We did when I was there, and I wouldn’t be surprised if it was still in use. (It was in Asana, iirc.) I don’t think there was a meta-system of “check whether or not people are falling thru the cracks”. When I left and stopped handling one of the inboxes, it got handed to someone else, but I don’t think we ever had targets for things like ‘response time’ or ‘fraction of applicants responded to’ or so on that we checked how well people were doing on. A bunch of people who we didn’t have form responses to, or weren’t quite sure how to evaluate, I think spent a lot of time waiting for replies (or never got them).

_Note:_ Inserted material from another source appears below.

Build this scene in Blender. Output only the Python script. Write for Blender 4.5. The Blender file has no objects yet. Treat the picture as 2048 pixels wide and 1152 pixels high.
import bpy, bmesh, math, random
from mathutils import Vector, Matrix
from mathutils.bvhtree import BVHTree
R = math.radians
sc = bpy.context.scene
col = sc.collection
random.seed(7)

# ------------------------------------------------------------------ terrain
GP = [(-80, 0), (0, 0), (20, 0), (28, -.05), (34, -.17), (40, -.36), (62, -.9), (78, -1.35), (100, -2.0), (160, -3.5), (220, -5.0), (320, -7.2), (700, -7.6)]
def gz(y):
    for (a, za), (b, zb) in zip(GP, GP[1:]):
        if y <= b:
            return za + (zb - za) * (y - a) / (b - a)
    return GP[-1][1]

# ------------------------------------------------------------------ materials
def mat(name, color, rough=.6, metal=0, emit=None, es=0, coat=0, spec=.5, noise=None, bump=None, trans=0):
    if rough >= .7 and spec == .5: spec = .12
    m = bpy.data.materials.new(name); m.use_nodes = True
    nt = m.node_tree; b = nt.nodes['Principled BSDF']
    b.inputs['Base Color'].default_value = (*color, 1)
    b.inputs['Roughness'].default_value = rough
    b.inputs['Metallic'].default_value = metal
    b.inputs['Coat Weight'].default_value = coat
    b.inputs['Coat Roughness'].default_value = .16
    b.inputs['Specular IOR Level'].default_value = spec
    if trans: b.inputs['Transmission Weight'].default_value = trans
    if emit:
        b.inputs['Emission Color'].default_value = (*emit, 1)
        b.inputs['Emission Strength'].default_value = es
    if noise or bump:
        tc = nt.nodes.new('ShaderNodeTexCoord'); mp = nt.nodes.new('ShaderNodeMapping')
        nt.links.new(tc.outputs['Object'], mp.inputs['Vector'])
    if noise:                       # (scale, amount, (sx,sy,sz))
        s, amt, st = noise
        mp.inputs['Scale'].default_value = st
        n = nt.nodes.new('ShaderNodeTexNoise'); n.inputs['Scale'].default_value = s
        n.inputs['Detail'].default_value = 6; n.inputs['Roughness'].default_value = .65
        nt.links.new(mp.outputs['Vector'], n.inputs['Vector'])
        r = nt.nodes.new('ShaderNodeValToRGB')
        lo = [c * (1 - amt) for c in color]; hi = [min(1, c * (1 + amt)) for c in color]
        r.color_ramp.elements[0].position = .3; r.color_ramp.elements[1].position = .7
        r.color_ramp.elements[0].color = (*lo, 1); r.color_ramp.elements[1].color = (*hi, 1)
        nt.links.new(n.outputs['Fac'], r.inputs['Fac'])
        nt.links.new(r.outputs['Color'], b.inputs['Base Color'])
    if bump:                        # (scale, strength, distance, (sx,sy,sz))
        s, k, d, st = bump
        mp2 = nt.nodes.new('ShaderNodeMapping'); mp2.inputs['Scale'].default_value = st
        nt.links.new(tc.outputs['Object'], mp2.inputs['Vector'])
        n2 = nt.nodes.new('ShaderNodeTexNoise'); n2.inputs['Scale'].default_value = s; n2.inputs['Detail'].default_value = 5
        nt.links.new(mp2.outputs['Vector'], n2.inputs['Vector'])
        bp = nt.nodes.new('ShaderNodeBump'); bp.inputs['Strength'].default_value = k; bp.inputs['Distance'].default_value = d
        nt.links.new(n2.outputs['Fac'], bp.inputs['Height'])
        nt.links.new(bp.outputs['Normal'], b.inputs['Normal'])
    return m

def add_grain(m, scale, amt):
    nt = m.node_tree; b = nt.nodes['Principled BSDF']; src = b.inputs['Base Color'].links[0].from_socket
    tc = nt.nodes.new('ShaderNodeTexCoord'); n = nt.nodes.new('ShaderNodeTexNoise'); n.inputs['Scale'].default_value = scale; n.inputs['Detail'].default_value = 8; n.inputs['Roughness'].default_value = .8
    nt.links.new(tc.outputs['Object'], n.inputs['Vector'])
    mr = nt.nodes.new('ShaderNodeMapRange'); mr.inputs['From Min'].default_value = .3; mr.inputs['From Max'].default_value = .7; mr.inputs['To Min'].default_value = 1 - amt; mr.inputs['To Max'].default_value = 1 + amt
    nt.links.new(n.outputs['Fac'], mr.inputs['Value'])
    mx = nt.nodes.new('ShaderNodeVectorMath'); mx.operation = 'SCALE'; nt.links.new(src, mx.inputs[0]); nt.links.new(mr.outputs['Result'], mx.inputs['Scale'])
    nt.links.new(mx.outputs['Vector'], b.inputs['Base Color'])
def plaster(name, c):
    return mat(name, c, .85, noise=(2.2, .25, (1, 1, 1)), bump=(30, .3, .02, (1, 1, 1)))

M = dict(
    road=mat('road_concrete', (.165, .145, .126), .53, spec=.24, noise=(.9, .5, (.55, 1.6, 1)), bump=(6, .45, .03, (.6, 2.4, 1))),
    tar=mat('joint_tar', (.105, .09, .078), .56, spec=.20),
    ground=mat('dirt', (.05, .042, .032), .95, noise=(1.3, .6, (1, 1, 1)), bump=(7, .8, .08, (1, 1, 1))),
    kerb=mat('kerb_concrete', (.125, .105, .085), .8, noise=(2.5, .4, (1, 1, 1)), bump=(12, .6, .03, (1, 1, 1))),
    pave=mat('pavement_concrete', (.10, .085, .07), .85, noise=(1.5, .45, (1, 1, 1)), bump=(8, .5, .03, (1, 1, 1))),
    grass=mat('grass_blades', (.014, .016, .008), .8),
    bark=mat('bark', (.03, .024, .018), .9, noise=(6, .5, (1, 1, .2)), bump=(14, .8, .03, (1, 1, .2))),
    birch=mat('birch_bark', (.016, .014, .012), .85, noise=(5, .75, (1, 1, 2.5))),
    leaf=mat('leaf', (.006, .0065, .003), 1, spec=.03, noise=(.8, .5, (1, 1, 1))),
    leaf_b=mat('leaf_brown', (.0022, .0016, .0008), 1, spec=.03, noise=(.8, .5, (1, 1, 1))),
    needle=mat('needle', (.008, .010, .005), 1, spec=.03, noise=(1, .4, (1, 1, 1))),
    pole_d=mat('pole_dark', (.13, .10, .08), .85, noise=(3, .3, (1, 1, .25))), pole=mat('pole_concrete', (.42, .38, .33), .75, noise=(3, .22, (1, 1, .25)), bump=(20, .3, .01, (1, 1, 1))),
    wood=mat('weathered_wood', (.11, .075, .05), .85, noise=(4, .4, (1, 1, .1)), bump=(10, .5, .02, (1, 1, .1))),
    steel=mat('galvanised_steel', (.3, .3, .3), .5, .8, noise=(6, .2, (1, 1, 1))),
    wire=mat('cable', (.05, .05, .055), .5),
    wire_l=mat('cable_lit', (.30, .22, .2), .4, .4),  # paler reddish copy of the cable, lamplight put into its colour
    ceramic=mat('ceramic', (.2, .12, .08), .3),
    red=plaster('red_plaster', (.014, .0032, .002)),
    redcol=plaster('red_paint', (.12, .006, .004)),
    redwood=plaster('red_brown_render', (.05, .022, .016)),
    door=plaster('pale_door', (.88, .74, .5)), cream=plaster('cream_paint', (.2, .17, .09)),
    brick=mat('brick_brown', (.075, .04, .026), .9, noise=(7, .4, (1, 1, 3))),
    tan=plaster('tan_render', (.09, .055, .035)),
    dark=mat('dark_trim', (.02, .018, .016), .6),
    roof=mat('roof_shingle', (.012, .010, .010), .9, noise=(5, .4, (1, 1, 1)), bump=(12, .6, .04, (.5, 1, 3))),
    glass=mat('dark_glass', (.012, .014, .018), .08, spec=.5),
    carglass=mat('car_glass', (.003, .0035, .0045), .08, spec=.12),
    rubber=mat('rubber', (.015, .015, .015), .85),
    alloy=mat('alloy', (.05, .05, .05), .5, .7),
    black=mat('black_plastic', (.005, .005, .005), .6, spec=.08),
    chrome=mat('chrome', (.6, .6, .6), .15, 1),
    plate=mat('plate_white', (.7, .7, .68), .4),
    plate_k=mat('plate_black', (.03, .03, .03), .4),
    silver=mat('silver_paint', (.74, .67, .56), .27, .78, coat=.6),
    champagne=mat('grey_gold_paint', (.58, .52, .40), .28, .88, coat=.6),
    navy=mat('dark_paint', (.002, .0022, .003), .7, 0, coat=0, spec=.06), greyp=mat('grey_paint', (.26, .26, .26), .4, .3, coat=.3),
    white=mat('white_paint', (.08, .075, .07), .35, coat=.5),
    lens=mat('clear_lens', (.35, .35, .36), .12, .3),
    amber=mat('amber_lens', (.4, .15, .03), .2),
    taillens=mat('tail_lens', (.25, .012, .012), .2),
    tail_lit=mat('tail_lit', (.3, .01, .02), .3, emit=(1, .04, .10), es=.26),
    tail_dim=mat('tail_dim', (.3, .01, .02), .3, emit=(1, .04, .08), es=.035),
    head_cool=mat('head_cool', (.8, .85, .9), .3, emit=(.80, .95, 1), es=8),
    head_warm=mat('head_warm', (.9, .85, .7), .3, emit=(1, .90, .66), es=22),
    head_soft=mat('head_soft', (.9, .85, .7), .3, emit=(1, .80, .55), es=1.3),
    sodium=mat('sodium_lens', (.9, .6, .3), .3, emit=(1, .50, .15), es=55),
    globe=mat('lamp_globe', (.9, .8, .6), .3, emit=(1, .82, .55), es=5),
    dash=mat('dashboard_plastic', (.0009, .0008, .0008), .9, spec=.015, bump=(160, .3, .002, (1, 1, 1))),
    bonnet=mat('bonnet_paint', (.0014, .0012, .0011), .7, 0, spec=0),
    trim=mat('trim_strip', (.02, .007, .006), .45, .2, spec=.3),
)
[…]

[FWIW my sense is that Buck was better than I was at communicating with candidates, and I think the “rejection but here’s how to impress me” is a better response for everyone than “hmm I’m not quite sure what to do with this person, I’ll come back to this later”.]
One problem is that I don’t think keeping the public-facing messaging up-to-date was a priority for anyone, or a lot of things were in ‘maintenance mode’ and only barely getting maintained. Like, we had a MIRIx program, where we would pay for meals/snacks for people to talk about MIRI research; I don’t remember who started it, but I took over the ‘handle requested changes’ function (like if an organizer emailed us to change their email, or get taken off the list, or to get their reimbursement or w/e). But the page looks the same as it did when I left, and I’m pretty sure a lot of those are out of date (I’d be surprised if Tom Everitt is still running events in Canberra, given that he lives in the UK now, for example). It’d probably be good to update the page to reflect the actual level of interest from current-MIRI, but I’m not sure who would think that’s a high-priority thing for them to do (and so probably it wouldn’t seem good taking opportunity cost into account).
Why not just use JIRA or a free equivalent?
If you have the capacity to set up JIRA/whatever and maintain it, yeah, it will work.
But it will not work out of the box. You need to set up the ticket types, define workflows, etc. Later redefine them, if something changes or you find out that the original setup did not work well. Setting up JIRA is a bit complicated and requires some technical skills. You may find out that one member of your team now became a part-time JIRA administrator. For a small organization this may be an unacceptable overhead. On the other hand, incorrectly set up system (workflows that do not correspond to reality) will be a pain to work with.
That is why I offered a poor man’s version that can be set up in an afternoon.